萩の花を撮りに行こうと思ったのですが、前に撮り置きのがあるなと思い、古い画像を懐かしく探しました。
2006年9月15日に倶知安町の小川原脩記念美術館を訪ねた折に撮ったものがありました。
記念館へは冬に数度訪れたことがあったのですが、秋は初めてでした。
館の背景に蝦夷富士「羊蹄山」がまじかに迫る様にそびえ立っています。
このころは余市町に住んでいたので、バスで出かけました。
(小樽市に移り住んでからは出かけていないな)
萩を撮った日はあいにく雲で蝦夷富士が隠れていたので、別の日のを貼り付けました。
万葉集に詠まれている萩は、ヤマハギで北海道にも分布しているらしい。
萩にも種類があるのですね。
万葉集で一番多く詠まれている花で、百四十一首です。
万葉人の心をとらえたのはなんだったのでしょう。
花を観ているとわかるような気がします。
万葉人のこの花に対する観察は多く、「早萩」、「萩の古枝」、「朝霧にたなびく萩」、「萩が花散る」など様々に詠まれています。
また、古い株からも芽を出すところの「生え木」、「芽木」が語源とのことです。
そして、万葉の時代から日本人に好まれてきた花なのですね。
多くの別称がそのことを裏付けていますね。
「山萩、鹿鳴草、玉見草、庭見草、初萩、萩の秋、野萩、白萩、真萩、萩散る、こぼれ萩」などです。
ほとんど初めて知る別称ですが。
草冠に秋の字は秋に花を咲かせるところによるようで、日本でできた漢字のようです。
漢字は日本語です。
「新潮日本語漢字辞典」
日本語って素晴らしいですね。
詠まれている歌の中で笠金村(かさかなむら)が詠んだ歌(巻2・231)が好きです。
奈良の白毫寺を訪れて、この歌の歌碑を見て、お寺が萩の寺・花の寺として有名であること、そして、お寺が志貴皇子の山荘跡と伝えられていることを知ったからです。

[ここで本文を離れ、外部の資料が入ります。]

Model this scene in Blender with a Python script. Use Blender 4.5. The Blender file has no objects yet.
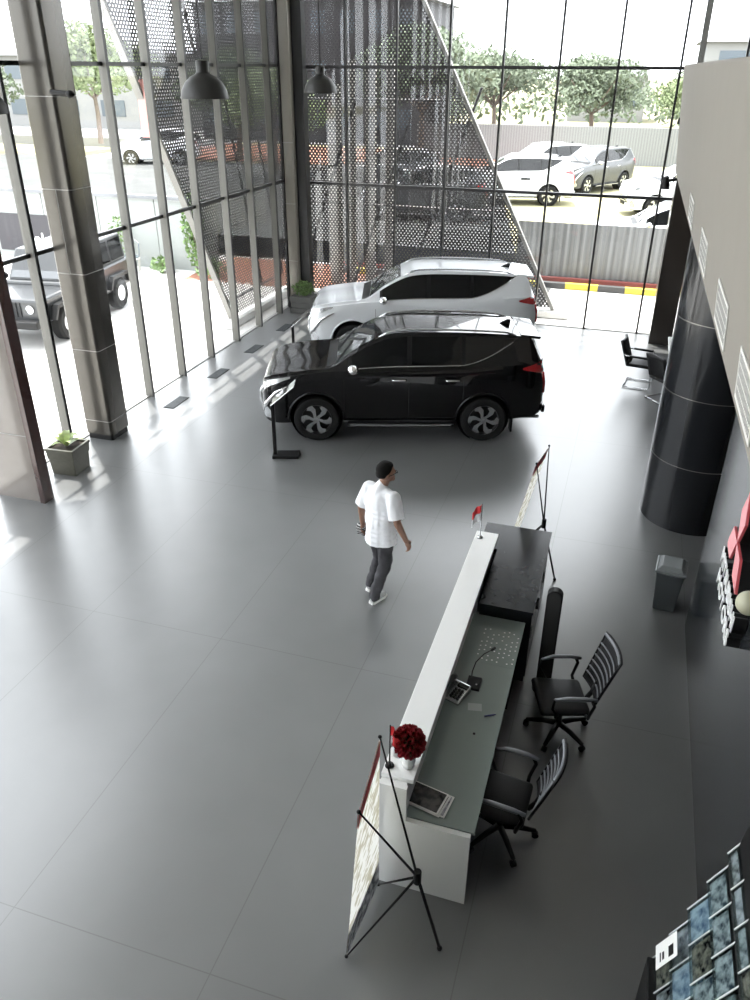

「高円の 野辺の秋萩 いたづらに 咲きか散るらむ 見る人なしに」
(高円山の野辺に咲く秋萩は、むだに咲いていては散っていることであろうか、見る人(志貴皇子)もいないのに、)
「高圓之 野邊秋芽子 徒 開香将散 見人無余」
お寺へは萩の花の季節ではなく、冬に訪れました。
2008年2月26日と2010年3月5日の二回です。
(馬酔木の花を撮ることが旅の目的の一つでした)
萩の花が咲くであろう石段を上がる場所が好きな場所の一つですね。
古都奈良と倶知安町・羊蹄山とが結びつくとは思いもよらなかったのですが、古く古代と蝦夷の昔はどんな関係だったのだろう。
閻魔様はお寺で求めたお土産の包み紙で、新薬師寺も萩がきれいに咲くようです。
そろそろ白毫寺では萩の花が咲くころではないのでしょうか。